17. The fluid analysis tool of claim 11, wherein the one or more non-transitory computer-readable storage media stores fluid data; wherein the ANFIS of the one or more processors generates the second prediction with the fluid data from the one or more non-transitory computer-readable storage media and the first prediction.
18. The fluid analysis tool of claim 11, wherein the one or more non-transitory computer-readable storage media stores fluid data; wherein the ANFIS of the one or more processors generates the second prediction with the fluid data from the one or more non-transitory computer-readable storage media and the measurement of the one or more properties from the one or more fluid sensors.
19. The fluid analysis tool of claim 11, further comprising:
receiving, via the one or more non-transitory computer-readable storage media from the one or more processors, data comprising the first prediction; and
storing, via the one or more non-transitory computer-readable storage media, the data comprising the first prediction.
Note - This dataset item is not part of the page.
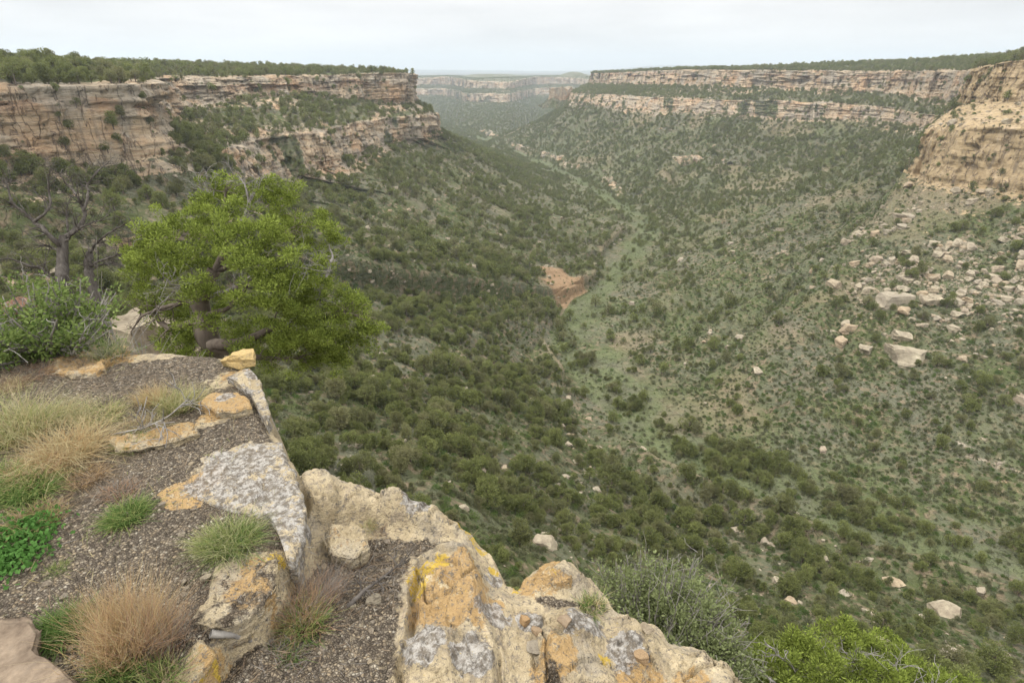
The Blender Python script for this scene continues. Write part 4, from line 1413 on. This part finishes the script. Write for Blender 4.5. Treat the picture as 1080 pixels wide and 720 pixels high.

20. A non-transitory computer-readable storage medium having instructions stored which, when executed by a computing device, cause the computing device to perform operations comprising:
obtaining, at one or more fluid sensors of a fluid analysis tool in a wellbore, a measurement of one or more properties of a downhole fluid, the fluid sensors communicatively coupled with one or more processors;
generating a first prediction of the one or more properties using the measurement from the one or more fluid sensors;
generating a second prediction of the one or more properties of the downhole fluid using an adaptive neuro-fuzzy inference system (ANFIS) based on the first prediction of the one or more properties; and
storing the second prediction on one or more non-transitory computer-readable storage media.